Multi-Region Caching

In globally distributed systems, maintain a cache cluster per region. Use write-through replication or event-driven invalidation to keep regional caches in sync. Accept slight staleness for lower latency.

Trade-offs

Factor	Caching Enabled	No Cache
Read latency	Sub-millisecond (L1), 1-2ms (L2)	5-50ms (DB)
Data freshness	Potentially stale	Always current
Infrastructure cost	Additional memory/nodes	Lower
Complexity	Invalidation logic required	Simpler
Failure mode	Cache miss = fallback to DB	Direct DB load

Use caching for read-heavy workloads with tolerance for slight staleness. Avoid caching data that changes on every request or where stale data causes correctness issues (e.g., financial balances during transactions).

Best Practices

• Set TTLs on every cache entry — unbounded caches grow until they cause memory pressure and unpredictable evictions.
• Use cache-aside as the default strategy; it is the simplest, most debuggable, and handles cache failures gracefully since the application can always fall back to the database.
• Monitor cache hit ratio continuously; a ratio below 80% usually indicates poor key design, wrong TTLs, or caching data that should not be cached.

Common Pitfalls

• Caching database query results with no invalidation strategy, leading to users seeing stale data for unpredictable durations.
• Using the cache as a primary data store without persistence — a cache restart loses all data and can cause a thundering herd of database requests that overwhelms the backend.

Anti-Patterns

• Cache as Source of Truth: Storing data only in the cache without a durable backing store. Cache eviction or restart silently deletes data, and the system has no way to recover it.

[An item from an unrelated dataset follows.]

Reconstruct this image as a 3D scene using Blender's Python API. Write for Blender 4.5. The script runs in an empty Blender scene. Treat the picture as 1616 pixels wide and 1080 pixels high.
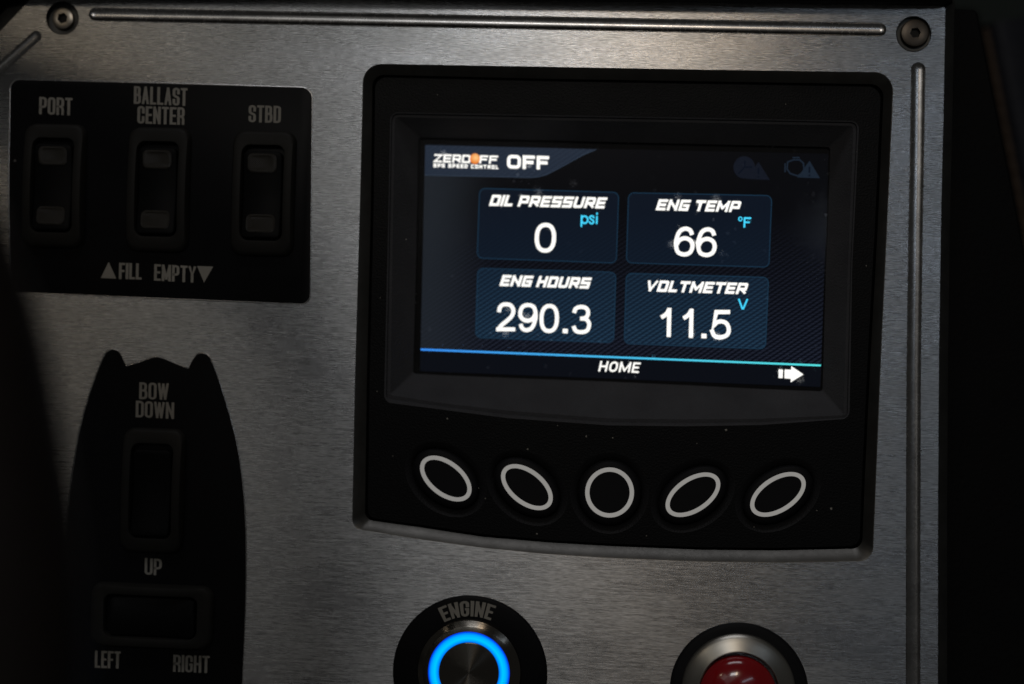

• Unbounded TTLs: Caching entries without expiration, assuming they will be manually invalidated. Over time, stale entries accumulate and the cache silently serves incorrect data that nobody notices until a bug report arrives.

• Cache-Everything Mentality: Caching low-frequency or high-cardinality data that is rarely re-read. This wastes memory, lowers the overall hit ratio, and evicts genuinely hot entries.

• Ignoring Cache Stampedes: Letting a popular key expire without protection, causing hundreds of concurrent cache misses that all hit the database simultaneously. This can take down the backend during traffic spikes.

• Inconsistent Key Schemas: Using ad-hoc, unstructured cache keys across the codebase. This leads to key collisions, makes bulk invalidation impossible, and turns debugging cache issues into guesswork.